Friday, April 28, 2006

The Politics of Involuntary Branding

It’s Friday, so if you happen to be in New York City you may want to take advantage of the entertainment offerings at the 5th Annual Tribeca Film Festival. This year’s festival has 174 feature films and 100 shorts, so you ought to be able to find something to engage you.

The festival is sponsored by “Founding Sponsor,” American Express, and a slew of other brands that includes AMC movie theatres, The Tribeca Grand Hotel, and the I Love NY Film Board, all desperate to be associated with the event. For these sponsors you ought to be able to see the natural “fit” between their brands and the Festival as a marketing venue without much difficulty.

But that’s what effective branded entertainment ought to be, of course, an entertainment offering that reinforces the sponsoring brand’s strengths. That way consumers will “see” the brand, “experience” the brand in a different, better light, and will, ultimately, behave more positively toward the brand. That’s the theory, anyway, but done correctly it can work wonderfully.

But what happens when a brand hasn’t voluntarily entered in to the branded entertainment exercise? What happens when it is pretty clear that the unwitting brand’s strengths are likely to be eroded?

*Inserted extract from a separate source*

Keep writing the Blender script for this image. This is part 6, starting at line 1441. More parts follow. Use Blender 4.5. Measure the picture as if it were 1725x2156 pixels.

That question was posed to us by Mark Skertic, a reporter from the Chicago Tribune. Mark noted that the Festival was going to be opened by "United 93," the film that tells the harrowing story of one of the four airlines hijacked on September 11, 2001. United Airlines wasn’t – obviously – a willing participant in either event, and Mark wondered what the film was going to do to the United Airline brand.

Every American and every viewer is likely to carry an opinion with them into the theater. But politics notwithstanding, the situation is worthy of discussion. As marketers are looking for every engagement opportunity for their brands, we are of the mind that they ought to have gauged the effects every branding circumstance will engender before they sign on the bottom line.